This is the first novel in the Dave Robichaux mystery series by James Lee Burke. I don’t know anything about subsequent novels, except that there is a lot of them, and for me, this amazing Onion article that makes me feel seen in a way like no other:
https://www.theonion.com/audiobook-narrator-really-going-for-broke-with-cajun-ac-1821950450
Anyway, Dave Robichaux is a New Orleans police detective and Vietnam vet looking into the case of a dead sex worker who is found floating in a bayou. There’s conflict between her death being ruled as an accidental drowning, probably from heroin she was likely on at the time indicated by the track marks on her arm, and dying from an intentional overdose given by another party, a “hot shot” as it called (I don’t know anything about drugs and stuff except from novels and movies, so forgive me).

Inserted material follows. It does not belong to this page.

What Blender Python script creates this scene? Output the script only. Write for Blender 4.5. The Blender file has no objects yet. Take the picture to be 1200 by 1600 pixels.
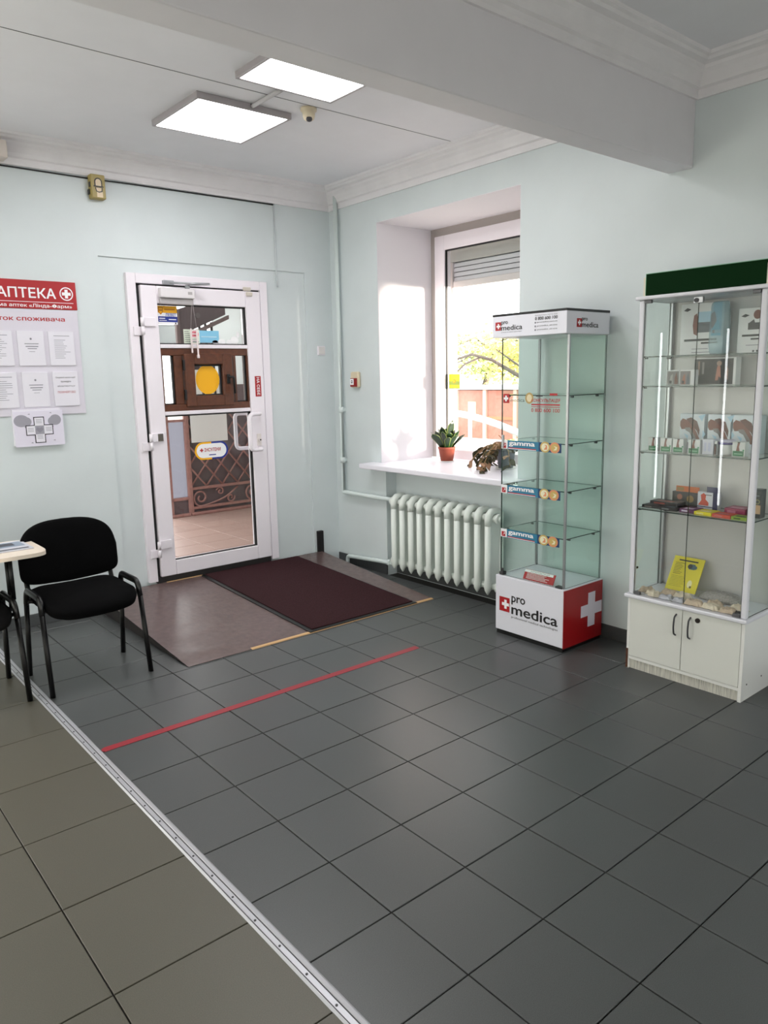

Robichaux goes down to her home parish and finds out that the local authorities and elite have a significant set of fingers in all sorts of pies, and that he has wandered into something big (although, as he points out, not necessarily over his head from working in a much large venue and being a veteran).
So as the novel progresses, her works through this cases and these details and reveals to the reader his own set of particulars.
It’s a first novel in a series and from the 1980s, so there’s a lot of tropes and context going on here that makes a lot of sense thinking about it in these ways. We learn way more about his way of life and details from his past than we likely would otherwise, and there’s a lot of musing and rumination here. This is a character-driven mystery, not a case-driven one. The case is interesting, but we’re clearly mean to spend some time learning about the detective and his context.
It’s got plenty of 1980s stuff going on too with mixed results, but Burke is clearly a talented writer.